R5年 水質概論 問7 問題と解説

 問 題     

大腸菌数に関する記述として、誤っているものはどれか。

  1. 大腸菌数は、大腸菌群数に比べ、より的確なふん便汚染の指標である。
  2. 水質環境基準の生活環境項目で、大腸菌群数に加えて、新たに大腸菌数が追加された。
  3. 水環境中において、大腸菌群が多く検出されていても、大腸菌が検出されない場合があった。
  4. 大腸菌数に用いられる単位のCFUは、Colony Forming Unitの略である。
  5. 自然環境保全を利用目的とする場合の水質環境基準値は、20CFU/100mL以下である。

 

 

 

 

 

正解 (2)

 解 説    

(1)は正しいです。昔は大腸菌のみを簡便に検出する技術がなかったので、仕方なく大腸菌群をまとめて測定していました。

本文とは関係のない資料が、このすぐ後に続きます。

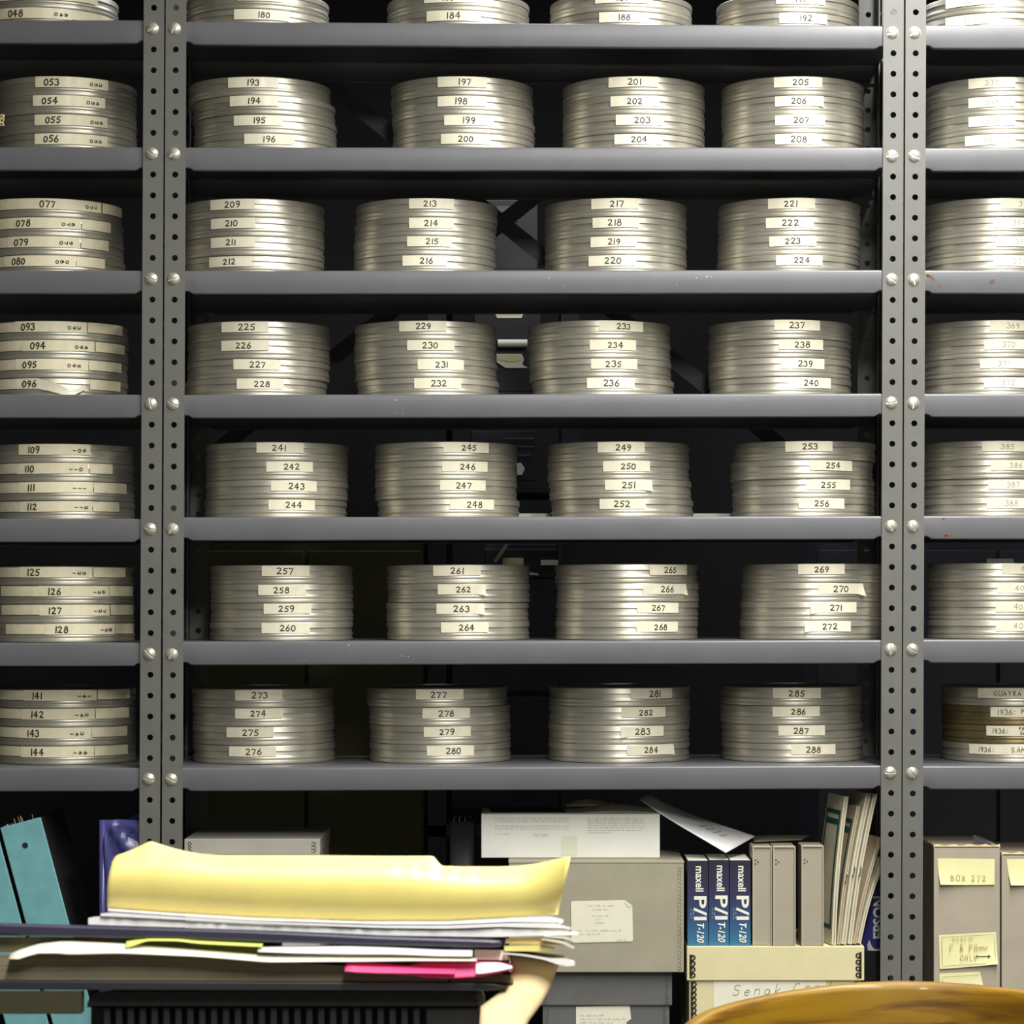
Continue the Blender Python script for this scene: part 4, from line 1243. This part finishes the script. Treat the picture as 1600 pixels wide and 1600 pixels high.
# slate cabinet at right
a, c = W(1276, 845, RD), W(1700, 845, RD)
t = thing('cabinet', 'slate grey cabinet behind the right shelving bay, its top above can 401', 'cabinet', ((a.x+c.x)/2, RD*S, 0))
w = (c.x-a.x)/2; h = a.z
b = MB(); b.box(-w, w, .01, .4, 0, h); part('body', b, M['slate'], t)
for k in range(3):
    b = MB(); b.box(-w+2*w*k/3+.004, -w+2*w*(k+1)/3-.004, -.008, .009, .05, h-.02); o = part('door', b, M['slate'], t); bevel(o, .003)
P = rel(t, front(0, RD, .010))
b = MB(); b.add([P(*p) for p in ((1541,873),(1582,873),(1584,884),(1540,884))], [(0,1,2,3)]); part('paper_label', b, M['cream'], t)
# white clip behind can 225
b = MB(); z = CAMZ + (HY - 423)*S
c = W(374, 486, BACKD)
b.box(-14*S, 14*S, 0, 3*S, -5*S, 2*S); b.box(-4*S, 12*S, 0, 3*S, -9*S, -5*S)
o = part('label_clip', b, M['white_ink']); o.location = (c.x, BACKD*S+.0005, W(374, 452, BACKD).z - 27*S)
tag(o, 'small white clip behind the top of the can marked 225', 'clip')

# ------------------------------------------------------------------ foreground: desk, machine, paper stack
FD = 0.40*DIST - DIST           # depth of the stack's front edge
def FZ(py, d=FD): return W(0, py, d).z
def FX(px, d=FD): return W(px, 0, d).x
px_m = S*0.40                   # metres per photo pixel at the stack

TILT = 0.128                    # the whole stack leans away from the aisle
def lean_z(y): return (y - FD*S)*TILT

def xs_of(a, b, n): return [a + (b-a)*k/n for k in range(n+1)]

def fslab(name, label, cat, top, bot, depth, m, dy=0.0, n=40, group=None, fray=0.0, bev=0.0, gap=.0003):
    """Solid layer in the stack: top and bottom edge curves in photo pixels at the stack front."""
    x0, x1 = max(top[0][0], bot[0][0]) if False else top[0][0], top[-1][0]
    xs = xs_of(x0, x1, n)
    y = FD*S + dy
    rows = []
    for k, x in enumerate(xs):
        zt, zb = FZ(smooth_lerp(top, x, 6)), FZ(smooth_lerp(bot, x, 6))
        zb += gap
        if zt - zb < .0004: zt = zb + .0004
        f = random.uniform(-fray, fray)
        X = FX(x)
        rows.append([(xx, yy, zz - lean_z(yy)) for xx, yy, zz in ((X, y+f, zb), (X, y+f, zt), (X, y+depth*.5, zt), (X, y+depth, zt), (X, y+depth, zb), (X, y+depth*.5, zb))])
    org = Vector((sum(r[0][0] for r in rows)/len(rows), y, min(r[0][2] for r in rows)))
    b = MB(); rr = [[Vector(p)-org for p in r] for r in rows]
    b.grid(rr, True); k = len(rr[0]); b.f.append(tuple(range(k))); b.f.append(tuple((len(rr)-1)*k + j for j in reversed(range(k))))
    o = part(name, b, m, smooth=35); o.location = org
    if bev: bevel(o, bev)
    tag(o, label, cat, group)
    return o

def fsheet(name, label, cat, top, droop, depth, m, dy=0.0, over=.006, n=48, thick=.0007, group=None):
    """Loose sheet whose front lip bends down over the layers below it; droop curve in photo pixels."""
    xs = xs_of(top[0][0], top[-1][0], n)
    y = FD*S + dy
    rows = []
    prof = [(0, 1.0), (.08, .85), (.2, .5), (.33, .18), (.45, .03), (.55, 0), (1.0, 0)]
    for v, q in prof:
        rows.append([(FX(x), y - over*(1-v)**.6*1.0 + v*.012, FZ(smooth_lerp(top, x, 5)) - smooth_lerp(droop, x, 5)*px_m*q) for x in xs])
    rows.append([(FX(x), y + depth*.5, FZ(smooth_lerp(top, x, 5))) for x in xs])
    rows.append([(FX(x), y + depth, FZ(smooth_lerp(top, x, 5))) for x in xs])
    rows = [[(p[0], p[1], p[2] - lean_z(p[1])) for p in r] for r in rows]
    return sheet_thing(name, label, cat, rows, m, thick, group)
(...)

この場合、ふん便由来の大腸菌だけではなく、水や土壌などに分布する自然由来の細菌も含んだ測定結果になってしまいます。

しかし、近年は大腸菌のみを簡便かつ正確に検出できるようになったので、より的確なふん便汚染の状況が把握できるようになりました。

(2)が誤りです。(1)の解説の通り、本当は大腸菌数が知りたいけれど仕方なく大腸菌群数を調べていたという経緯があります。そのため、令和4年(2022年)に水質環境基準の生活環境項目から「大腸菌群数」を削除して、その代わりに「大腸菌数」を追加しました。

よって、(2)の「大腸菌群数に加えて」が誤りで、正しくは「大腸菌群数を削除し」のようになります。

(3)は正しいです。大腸菌群数は「大腸菌やその他諸々」を合わせた数なので、大腸菌群数が多くても大腸菌がいないという場合もあり得ます。

(4)も正しいです。CFUはColony Forming Unitの略で、実質、[個]と同等の意味を持ちます。というのも、細菌は小さすぎてそのままでは数を数えられないので、以下のような方法で数を数えるからです。

  1. まずは細菌を培地内に広げ(個々の細菌が離れるように)、その培地の上で一定時間培養します。
  2. 培養後は、培地の上で菌が繁殖し、菌1つに対して、1つのコロニーができています。
  3. そのコロニーの数を数えれば、もともといた細菌の個数がわかります。

よって、[個]と[CFU]は同じような意味合いを持っています。

(5)も正しいですが、ここまで詳しい知識は覚えなくても大丈夫だと思います。今回は直近で法改正があったため、このような選択肢が用意されたものと推測します。本問では(2)が明らかに誤りなので、(5)が判断できなくても得点には影響しません。

以上から、正解は(2)となります。